Cascading CSS collisions - Do I need multiple Ember apps

I have an application using Twitter Bootstrap 3 that has three main areas:

  1. Admin
  2. Public
  3. Private

They have completely different overridden CSS styles so since I need to include all 3 of the style sheets in index.html they all collide and the UI is a mess.

I don’t see how to use different styles (or more precisely different overridden versions of the same style) in the three different areas.

I dont want to make them 3 different apps but thats the only thing now that seems manageable.

Are you familiar with CSS namespacing? Essentially, the concept is using a central class for each “bucket” if you will, such that any styles you put beneath it will not flow over into the rest of your website.
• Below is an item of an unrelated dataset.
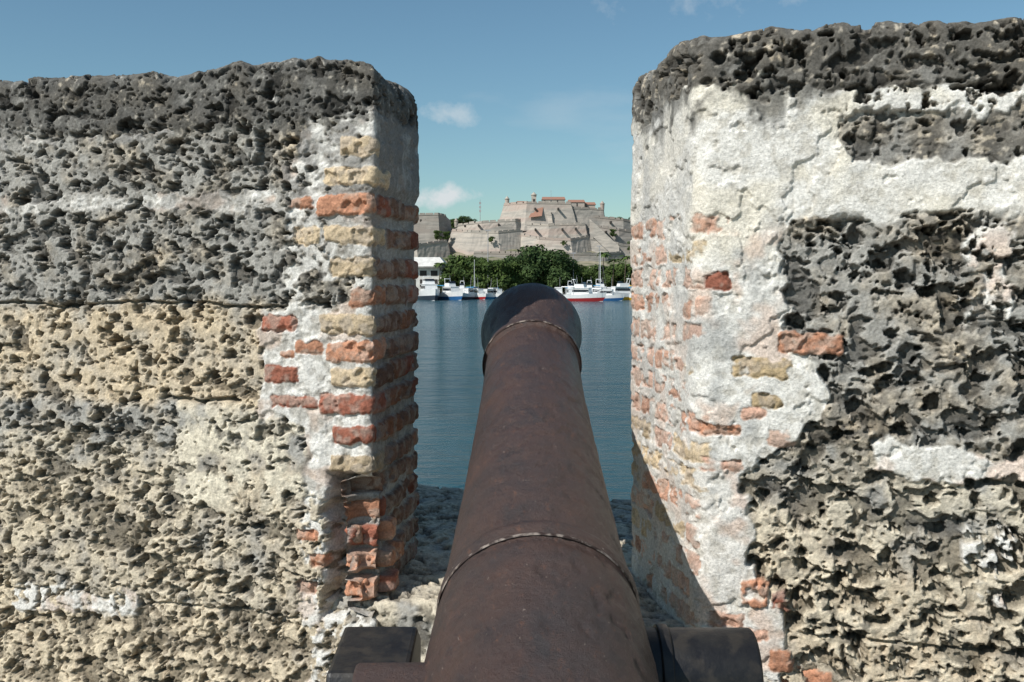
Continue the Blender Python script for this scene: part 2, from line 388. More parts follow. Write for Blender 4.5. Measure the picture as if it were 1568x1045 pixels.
# ------------------------------------------------------------------ sill
def build_sill(name,off):
    xs=np.arange(-.75,.95,.005)
    prof=[]
    for z in np.arange(-2.2,-1.2,.05): prof.append((.035,z))
    for z in np.arange(-1.2,-.93,.005): prof.append((.035,z))
    for a in np.linspace(0,math.pi/2,10): prof.append((.035+.04*(1-math.cos(a)),-.93+.04*math.sin(a)))
    for y in np.arange(.08,1.38,.005): prof.append((y,-.89+.025*y))
    for z in np.arange(-.87,-2.2,-.03): prof.append((1.39,z))
    prof=np.array(prof)
    X=np.broadcast_to(xs,(len(prof),len(xs)))
    P=np.zeros(X.shape+(3,)); P[...,0]=X; P[...,1]=wallY(X)+prof[:,0][:,None]; P[...,2]=prof[:,1][:,None]
    V=np.concatenate([[0],np.cumsum(np.linalg.norm(np.diff(prof,axis=0),axis=1))])[:,None]*np.ones_like(X)
    U=(X+70).astype(np.float32); V=V.astype(np.float32); z=P[...,2]
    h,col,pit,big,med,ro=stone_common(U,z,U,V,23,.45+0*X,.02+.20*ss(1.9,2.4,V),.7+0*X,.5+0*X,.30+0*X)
    h=h+.030*(fbm(U*7,V*7,3,5)-.5)
    br=[]
    for i in range(3):
        for x in(.40,.53,.66): br.append((70+x+.03*i,70+x+.11+.03*i,-1.0-.07*i,-.95-.07*i,ORA,.01))
    h,col=add_bricks(h,col,U,z.astype(np.float32),br,0*h,U,V,520)
    P=P+normals(P,False)*h[...,None]
    return grid_obj(name,P,col,MSTONE,False)
SI=build_sill('embrasure_sill',0)
for k,dist in enumerate((-3.35,3.35)):
    o=bpy.data.objects.new('embrasure_sill.%03d'%(k+1),SI.data); scene.collection.objects.link(o); o.location=(dirw[0]*dist,dirw[1]*dist,0)

# ------------------------------------------------------------------ generic parts
def mesh_obj(name,verts,faces,mats,parent=None,fm=None,smooth=False):
    me=bpy.data.meshes.new(name); me.from_pydata([tuple(v) for v in verts],[],faces)
    for m in (mats if isinstance(mats,list) else [mats]): me.materials.append(m)
    if fm: me.polygons.foreach_set('material_index',fm)
    if smooth: me.polygons.foreach_set('use_smooth',[True]*len(me.polygons))
    me.update()
    o=bpy.data.objects.new(name,me); scene.collection.objects.link(o)
    if parent: o.parent=parent
    return o
def fixn(o):
    bm=bmesh.new(); bm.from_mesh(o.data); bmesh.ops.recalc_face_normals(bm,faces=bm.faces); bm.to_mesh(o.data); bm.free(); return o
def empty(name,loc=(0,0,0),rz=0):
    e=bpy.data.objects.new(name,None); scene.collection.objects.link(e); e.location=loc; e.rotation_euler=(0,0,rz); return e
def frustum(name,x0,x1,y0,y1,z0,z1,inset,mat,parent=None,insy=None,bev=0):
    i=inset; j=inset if insy is None else insy
    v=[(x0,y0,z0),(x1,y0,z0),(x1,y1,z0),(x0,y1,z0),(x0+i,y0+j,z1),(x1-i,y0+j,z1),(x1-i,y1-j,z1),(x0+i,y1-j,z1)]
    f=[(3,2,1,0),(4,5,6,7),(0,1,5,4),(1,2,6,5),(2,3,7,6),(3,0,4,7)]
    o=mesh_obj(name,v,f,mat,parent)
    if bev:
        md=o.modifiers.new('b','BEVEL'); md.width=bev; md.segments=2
    return o
def cyl(name,p0,p1,r0,r1,mat,parent=None,seg=24,bev=0):
    p0=Vector(p0); p1=Vector(p1); a=(p1-p0).normalized()
    t=Vector((0,0,1)) if abs(a.z)<.9 else Vector((1,0,0)); u=a.cross(t).normalized(); w=a.cross(u)
    v=[]
    for p,r in((p0,r0),(p1,r1)):
        for k in range(seg):
            an=2*math.pi*k/seg; v.append(p+(u*math.cos(an)+w*math.sin(an))*r)
    f=[(k,(k+1)%seg,seg+(k+1)%seg,seg+k) for k in range(seg)]+[tuple(range(seg-1,-1,-1)),tuple(range(seg,2*seg))]
    o=mesh_obj(name,v,f,mat,parent)
    if bev:
        fixn(o)
        md=o.modifiers.new('b','BEVEL'); md.width=bev; md.segments=3; md.limit_method='ANGLE'
        for p in o.data.polygons: p.use_smooth=len(p.vertices)==4
    return o

# ------------------------------------------------------------------ rampart + floor
MR_=noise_mat('rampart_stone',(.20,.18,.15),(.40,.35,.27),scale=6,rough=.95,bump=1,dist=.05)
def slab(name,xa,xb,offa,offb,z0,z1,mat):
    v=[]
    for z in(z0,z1):
        v+=[(xa,wallY(xa)+offa,z),(xb,wallY(xb)+offa,z),(xb,wallY(xb)+offb,z),(xa,wallY(xa)+offb,z)]
    f=[(3,2,1,0),(4,5,6,7),(0,1,5,4),(1,2,6,5),(2,3,7,6),(3,0,4,7)]
    return mesh_obj(name,v,f,mat)
slab('rampart_wall',-30,30,.12,1.30,-8,-1.0,MR_)
MF=noise_mat('floor_stone',(.22,.20,.17),(.38,.34,.28),scale=3,rough=.95,bump=.6,dist=.03)
v=[(-30,wallY(-30)+.15,-1.75),(30,wallY(30)+.15,-1.75),(30,-25,-1.75),(-30,-25,-1.75)]
mesh_obj('terreplein_floor',v,[(3,2,1,0)],MF)

# ------------------------------------------------------------------ cannon
def rust_mat():
    m,nt,b=new_mat('rusted_painted_iron'); L=nt.links
    tc=N(nt,'ShaderNodeTexCoord')
    def noise(sc,det=6,ro=.6,st=None):
        n=N(nt,'ShaderNodeTexNoise'); n.inputs['Scale'].default_value=sc; n.inputs['Detail'].default_value=det; n.inputs['Roughness'].default_value=ro
        if st:
            mp=N(nt,'ShaderNodeMapping'); mp.inputs['Scale'].default_value=st; L.new(tc.outputs['Object'],mp.inputs[0]); L.new(mp.outputs[0],n.inputs['Vector'])
        else: L.new(tc.outputs['Object'],n.inputs['Vector'])
        return n
    def ramp(n,p0,p1,c0=(0,0,0,1),c1=(1,1,1,1)):
        r=N(nt,'ShaderNodeValToRGB'); r.color_ramp.elements[0].position=p0; r.color_ramp.elements[1].position=p1
        r.color_ramp.elements[0].color=c0; r.color_ramp.elements[1].color=c1; L.new(n.outputs['Fac'],r.inputs[0]); return r
    def mix(f,a,bcol):
        mx=N(nt,'ShaderNodeMix',data_type='RGBA'); L.new(f,mx.inputs[0]); L.new(a,mx.inputs[6]); mx.inputs[7].default_value=bcol; return mx.outputs[2]
    n1=noise(6,9,.72); r1=ramp(n1,.34,.68,(.027,.018,.017,1),(.056,.026,.019,1))
    o=r1.outputs[0]
    nb=noise(3.2,8,.72); rb=ramp(nb,.44,.68); o=mix(rb.outputs[0],o,(.068,.031,.019,1))
    nk=noise(17,8,.75,(1,.6,1)); rk=ramp(nk,.52,.70); o=mix(rk.outputs[0],o,(.020,.015,.015,1))
    n2=noise(55,6,.8,(1,.4,1)); r2=ramp(n2,.58,.68); o=mix(r2.outputs[0],o,(.115,.050,.028,1))
    n3=noise(130,4,.6,(1,.45,1)); r3=ramp(n3,.68,.73); o=mix(r3.outputs[0],o,(.22,.17,.14,1))
    L.new(o,b.inputs['Base Color'])
    rr=ramp(n2,.3,.7,(.40,.40,.40,1),(.62,.62,.62,1)); L.new(rr.outputs[0],b.inputs['Roughness'])
    b.inputs['Specular IOR Level'].default_value=.65
    b.inputs['Coat Weight'].default_value=.12; b.inputs['Coat Roughness'].default_value=.40
    n4=noise(75,8,.8,(1,.9,2.4)); n5=noise(16,4,.55)
    ad=N(nt,'ShaderNodeMath',operation='MULTIPLY_ADD'); L.new(n5.outputs['Fac'],ad.inputs[0]); ad.inputs[1].default_value=1.2; L.new(n4.outputs['Fac'],ad.inputs[2])
    bp=N(nt,'ShaderNodeBump'); bp.inputs['Strength'].default_value=.9; bp.inputs['Distance'].default_value=.006
    L.new(ad.outputs[0],bp.inputs['Height']); L.new(bp.outputs[0],b.inputs['Normal']); L.new(bp.outputs[0],b.inputs['Coat Normal'])
    return m
MRUST=rust_mat()
MBLK=noise_mat('black_painted_iron',(.008,.008,.010),(.020,.019,.018),scale=25,rough=.45,bump=.45,dist=.005,spec=.4,c3=(.030,.026,.022),scale3=30)
def worn():
    m=noise_mat('worn_ring_edge',(.035,.022,.018),(.24,.20,.17),scale=42,rough=.6,bump=.4,dist=.004)
    for n in m.node_tree.nodes:
        if n.type=='VALTORGB': n.color_ramp.elements[0].position=.46; n.color_ramp.elements[1].position=.58
    return m
MWORN=worn()
can=empty('cannon')
th=math.atan(.36); AX=Vector((0,math.cos(th),math.sin(th))); UP=Vector((0,-math.sin(th),math.cos(th)))
def axp(Y): return Vector((.063-.010*(3.27-Y),Y,-.614+.36*(Y-2.01)))
prof=[(2.9,.0),(2.9,.055),(3.285,.055),(3.295,.062),(3.30,.10),(3.298,.128),(3.285,.140),(3.27,.150),(3.25,.158),(3.225,.162),(3.19,.161),(3.14,.153),(3.09,.145),(3.04,.1395),
 (3.012,.1385),(3.008,.143),(3.0,.1475),(2.988,.149),(2.976,.1475),(2.968,.143),(2.964,.1385),(2.90,.139),(2.75,.1435),(2.58,.151),(2.41,.159),(2.27,.1665),(2.143,.174),(2.0,.183),(1.945,.186),
 (1.941,.191),(1.93,.195),(1.915,.196),(1.902,.194),(1.895,.190),(1.885,.1895),(1.875,.193),(1.85,.197),(1.75,.204),(1.6,.213),(1.4,.224),(1.15,.236),(1.1,.24),(1.09,.256),(1.06,.262),(1.02,.26),(1.0,.245),(.94,.21),(.90,.12),(.87,.065),(.83,.055),(.80,.07),(.76,.086),(.71,.083),(.67,.05),(.655,0)]
pr2=[]
for (a,ra),(b,rb) in zip(prof[:-1],prof[1:]):
    n=max(1,int(abs(a-b)/.010))
    for k in range(n): pr2.append((a+(b-a)*k/n,ra+(rb-ra)*k/n))
pr2.append(prof[-1])
SEG=260; P=np.zeros((len(pr2),SEG,3))
ang=np.linspace(0,2*math.pi,SEG,endpoint=False)
for i,(Y,r) in enumerate(pr2):
    c0=axp(Y)
    for d in range(3):
        P[i,:,d]=c0[d]+r*(np.cos(ang)*(1 if d==0 else 0)+np.sin(ang)*UP[d])
pxx=P[...,0]*1.0; pyy=P[...,1]*1.0
hh=.018*(fbm(pxx*14+50,pyy*14,4,9)-.5)+.016*(fbm(pxx*60+50,pyy*50,3,12)-.5)-.014*ss(.60,.68,fbm(pxx*34+50,pyy*28,3,19))
ctr=np.array([axp(Y) for Y,_ in pr2])[:,None,:]
P=ctr+(P-ctr)*(1+hh)[...,None]
bar=grid_obj('barrel',P,None,MRUST,True); bar.parent=can
def band(name,Y,r,w):
    Pb=np.zeros((5,SEG,3))
    for i,t in enumerate(np.linspace(-1,1,5)):
        c0=axp(Y+t*w)
        for d in range(3): Pb[i,:,d]=c0[d]+(r-.0015*t*t)*(np.cos(ang)*(1 if d==0 else 0)+np.sin(ang)*UP[d])
    Pb=Pb[::-1]
    o=grid_obj(name,Pb,None,MWORN,True); o.parent=can
band('muzzle_astragal_edge',2.978,.1492,.0045); band('reinforce_ring_edge',1.899,.1948,.004)
cyl('trunnion_right',(.18,1.86,-.742),(.452,1.86,-.742),.083,.083,MBLK,can,40,.008)
cyl('trunnion_collar',(.27,1.86,-.742),(.292,1.86,-.742),.090,.090,MBLK,can,40,.004)
cyl('trunnion_left',(-.02,1.66,-.705),(-.262,1.66,-.705),.060,.058,MRUST,can,32,.006)
def extrude_xz(name,prof_yz,x0,x1,mat,parent,bev=.008):
    n=len(prof_yz); v=[(x0,y,z) for y,z in prof_yz]+[(x1,y,z) for y,z in prof_yz]
    f=[tuple(range(n)),tuple(range(2*n-1,n-1,-1))]+[(k,n+k,n+(k+1)%n,(k+1)%n) for k in range(n)]
    o=fixn(mesh_obj(name,v,f,mat,parent))
    md=o.modifiers.new('b','BEVEL'); md.width=bev; md.segments=2; return o
cheek=[(1.52,-.83),(1.62,-.83),(1.70,-.675),(1.885,-.66),(1.95,-.70),(1.95,-1.45),(.75,-1.6),(.75,-1.28),(1.0,-1.28),(1.0,-1.12),(1.27,-1.12),(1.27,-.97),(1.52,-.97)]
extrude_xz('carriage_cheek_left',cheek,-.318,-.178,MBLK,can)
ch2=[(y,z-.145) for y,z in cheek]
extrude_xz('carriage_cheek_right',ch2,.295,.45,MBLK,can)
cyl('axle_front',(-.52,1.75,-1.5),(.64,1.75,-1.5),.05,.05,MBLK,can,20); cyl('axle_rear',(-.52,.95,-1.55),(.64,.95,-1.55),.05,.05,MBLK,can,20)
for i,(x,y,r) in enumerate(((-.44,1.75,.25),(.55,1.75,.25),(-.44,.95,.2),(.55,.95,.2))):
    cyl('wheel_%d'%(i+1),(x-.04,y,-1.75+r),(x+.04,y,-1.75+r),r,r,MBLK,can,40,.01)
    cyl('wheel_hub_%d'%(i+1),(x-.07,y,-1.75+r),(x+.07,y,-1.75+r),.07,.07,MBLK,can,24,.01)
frustum('carriage_bed',-.178,.295,.78,1.9,-1.45,-1.35,0,MBLK,can)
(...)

Any styles you want to be global like “helpers” or forms, etc can be written without a namespace.

For example:

.admin {
     color: blue;
 }

    .admin ul {
         padding: 1em;
     }

 .public {
      color: red;
 }

     .public ul {
          padding: 1.5em;
     }

Then the highest container for that section of your site would get the class and everything inside would inherit the styles from the namespace class.
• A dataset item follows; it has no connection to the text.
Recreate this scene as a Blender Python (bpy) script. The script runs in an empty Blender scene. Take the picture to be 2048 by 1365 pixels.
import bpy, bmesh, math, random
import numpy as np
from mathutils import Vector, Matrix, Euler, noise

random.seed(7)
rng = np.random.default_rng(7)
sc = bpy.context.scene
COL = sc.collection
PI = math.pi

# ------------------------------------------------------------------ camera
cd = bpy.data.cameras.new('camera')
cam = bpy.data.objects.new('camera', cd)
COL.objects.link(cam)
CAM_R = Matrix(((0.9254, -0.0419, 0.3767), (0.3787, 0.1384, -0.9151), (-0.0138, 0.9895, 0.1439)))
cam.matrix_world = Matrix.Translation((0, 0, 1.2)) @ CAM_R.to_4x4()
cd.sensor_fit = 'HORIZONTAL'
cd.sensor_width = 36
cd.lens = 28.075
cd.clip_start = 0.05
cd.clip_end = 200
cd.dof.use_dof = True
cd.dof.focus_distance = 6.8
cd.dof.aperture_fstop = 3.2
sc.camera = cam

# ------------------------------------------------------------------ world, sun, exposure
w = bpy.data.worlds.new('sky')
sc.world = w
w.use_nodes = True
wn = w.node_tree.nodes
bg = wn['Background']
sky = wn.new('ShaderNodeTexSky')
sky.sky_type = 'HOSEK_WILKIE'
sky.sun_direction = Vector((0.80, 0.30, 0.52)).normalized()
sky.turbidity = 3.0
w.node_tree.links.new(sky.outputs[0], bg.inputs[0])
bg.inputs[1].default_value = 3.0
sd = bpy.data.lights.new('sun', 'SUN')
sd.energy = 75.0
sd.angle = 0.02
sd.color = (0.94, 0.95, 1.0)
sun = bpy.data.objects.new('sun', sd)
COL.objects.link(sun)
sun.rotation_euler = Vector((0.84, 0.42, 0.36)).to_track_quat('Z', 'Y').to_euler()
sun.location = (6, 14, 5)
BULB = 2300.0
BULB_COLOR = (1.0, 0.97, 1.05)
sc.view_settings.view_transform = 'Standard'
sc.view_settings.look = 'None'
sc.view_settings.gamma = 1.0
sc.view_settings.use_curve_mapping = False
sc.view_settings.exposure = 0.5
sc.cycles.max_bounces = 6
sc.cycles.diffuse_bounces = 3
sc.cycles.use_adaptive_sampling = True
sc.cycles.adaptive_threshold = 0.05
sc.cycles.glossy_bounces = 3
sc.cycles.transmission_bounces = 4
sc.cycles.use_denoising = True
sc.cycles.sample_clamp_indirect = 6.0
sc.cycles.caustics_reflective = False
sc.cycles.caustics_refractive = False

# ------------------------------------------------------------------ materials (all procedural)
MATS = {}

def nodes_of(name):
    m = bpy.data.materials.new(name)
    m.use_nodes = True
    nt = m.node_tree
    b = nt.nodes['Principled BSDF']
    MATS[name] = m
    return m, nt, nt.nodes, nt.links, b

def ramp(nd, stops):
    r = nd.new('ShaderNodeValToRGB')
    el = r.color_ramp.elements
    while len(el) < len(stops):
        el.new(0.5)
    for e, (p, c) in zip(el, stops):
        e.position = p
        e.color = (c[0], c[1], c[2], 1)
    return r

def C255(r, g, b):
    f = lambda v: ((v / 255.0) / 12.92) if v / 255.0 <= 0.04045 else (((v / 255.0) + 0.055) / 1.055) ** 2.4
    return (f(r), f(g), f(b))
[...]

Some related reading on the topic: CSS styling conflict prevention and namespacing techniques (Stack Overflow)

Yes I am very familiar with the concept my problem is a little deeper.

I will reuse a ton of HBS templates (but have sep views) and Ember components. So the style name in the template will be the same and at runtime I would like to be able to inject (make available) the CSS styles from inside the view…
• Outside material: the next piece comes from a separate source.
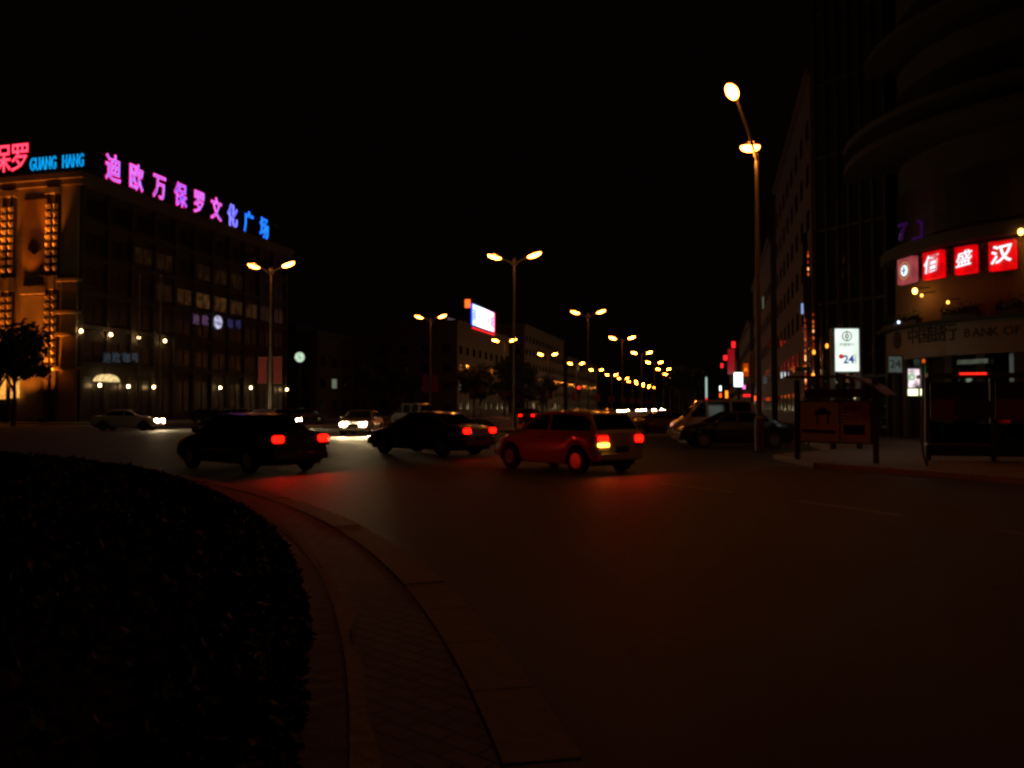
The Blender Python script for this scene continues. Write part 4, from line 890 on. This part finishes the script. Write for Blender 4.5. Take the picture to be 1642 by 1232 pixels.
# ================================================================== TREES
def tree_proto(h, rad, seed, leaves=2600, lo=.35):
    rr = random.Random(seed); r = thing('street_tree', '', 'tree')
    t = MB(); t.tube([(0, 0, 0), (.05, .02, h*.2), (-.04, .05, h*.45)], [.16, .12, .08], 8)
    tips = []
    for i in range(9):
        a = TAU*i/9+rr.uniform(-.3, .3); z0 = h*rr.uniform(.3, .45); e = Vector((math.cos(a)*rad*rr.uniform(.4, .8), math.sin(a)*rad*rr.uniform(.4, .8), h*rr.uniform(.55, .92)))
        t.tube([(0, 0, z0), (e.x*.5, e.y*.5, (z0+e.z)*.5), e], [.07, .045, .015], 6); tips.append(e)
    t.build('trunk', M['bark'], r)
    c = MB(); vs = []; fs = []
    cl = [(tp+Vector((rr.gauss(0, .5), rr.gauss(0, .5), rr.gauss(0, .4))), rr.uniform(.5, 1.1)*rad*.36) for tp in tips for _ in range(3)]
    for i in range(leaves):
        ct, cr = rr.choice(cl); d = Vector((rr.gauss(0, 1), rr.gauss(0, 1), rr.gauss(0, .8))).normalized()*cr*rr.random()**.4; q = ct+d
        u = Vector([rr.uniform(-1, 1) for _ in 'xyz']).normalized()*rr.uniform(.1, .2); v = u.orthogonal()*.6; k = len(vs); vs += [q-u, q+v, q+u, q-v]; fs.append((k, k+1, k+2, k+3))
    me = bpy.data.meshes.new('crown'); me.from_pydata([tuple(v) for v in vs], [], fs); link('crown', me, M['crown'], r)
    return r
tA = tree_proto(7.0, 2.6, 1); tB = tree_proto(5.2, 2.0, 2)
spots = [(tA, at(22, 650, 70), 1.35, 'dark bushy tree at the far left before the orange lit columns'), (tB, at(-6, 650, 68), 1.3, 'dark tree cut by the left picture edge'),
         (tA, at(822, 640, 92), 1.1, 'dark tree in the median beside the tall twin lamp pole'), (tB, at(590, 640, 100), 1.2, 'dim tree right of the left building end'), (tB, at(645, 640, 105), 1.2, 'dim tree midway between left building and billboard'),
         (tA, at(760, 640, 120), 1.2, 'dim tree under the billboard block'), (tA, at(870, 640, 150), 1.2, 'dim tree left of the far lamp row')]
for i, y in enumerate((150, 168, 187, 207, 230)): spots.append((tA if i % 2 else tB, Vector((-5.5+(i % 2)*.8, y, 0)), 1.5, f'dark street tree on the right side of the avenue, {ordn[i]} of its row'))
for i, y in enumerate((140, 158, 178, 200)): spots.append((tB if i % 2 else tA, Vector((-41, y, 0)), 1.0, f'dark street tree on the left side of the avenue, {ordn[i]} of its row'))
used = set()
for k, (pr, p, sc, lab) in enumerate(spots):
    o = pr if pr.name not in used else copy_tree(pr); used.add(pr.name)
    o.location = (p.x, p.y, .0); o.scale = (sc,)*3; o.rotation_euler = (0, 0, k*1.3); tag(o, lab, 'tree', 'street trees')
# low hedge mounds at the avenue medians
for i, (px, d, lab) in enumerate(((700, 62, 'low dark clipped bush left of the median lamp'), (762, 60, 'low dark clipped bush just left of the tall twin lamp'), (868, 62, 'low dark clipped bush right of the tall twin lamp'))):
    p = at(px, 668, d); r = MB(); rr = random.Random(i)
    for _ in range(900):
        d_ = Vector((rr.gauss(0, 1), rr.gauss(0, 1), abs(rr.gauss(0, 1)))).normalized(); q = Vector((d_.x*1.5, d_.y*.9, d_.z*.7))*rr.uniform(.8, 1); u = Vector([rr.uniform(-1, 1) for _ in 'xyz']).normalized()*.09; v = u.orthogonal()*.6
        r.add([q-u, q+v, q+u, q-v], [(0,1,2,3)])
    o = r.build('bush', M['crown']); o.location = (p.x, p.y, .02); tag(o, lab, 'bush', 'clipped bushes at the avenue mouth')
S.cycles.use_denoising = True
@Brendan can you explain why the namespacing wouldn’t work? I think it would. A css preprocessor could help to prefix all the rules.

If only one area is ever shown at a time, you could just swap out the rules the page has loaded. I’ve made a demo of ember doing that - http://emberjs.jsbin.com/ezAWOgu/1/edit

Lastly you could investigate the shadow dom - Shadow DOM - which can insulate a tree of html elements from the rest of the styles on the page.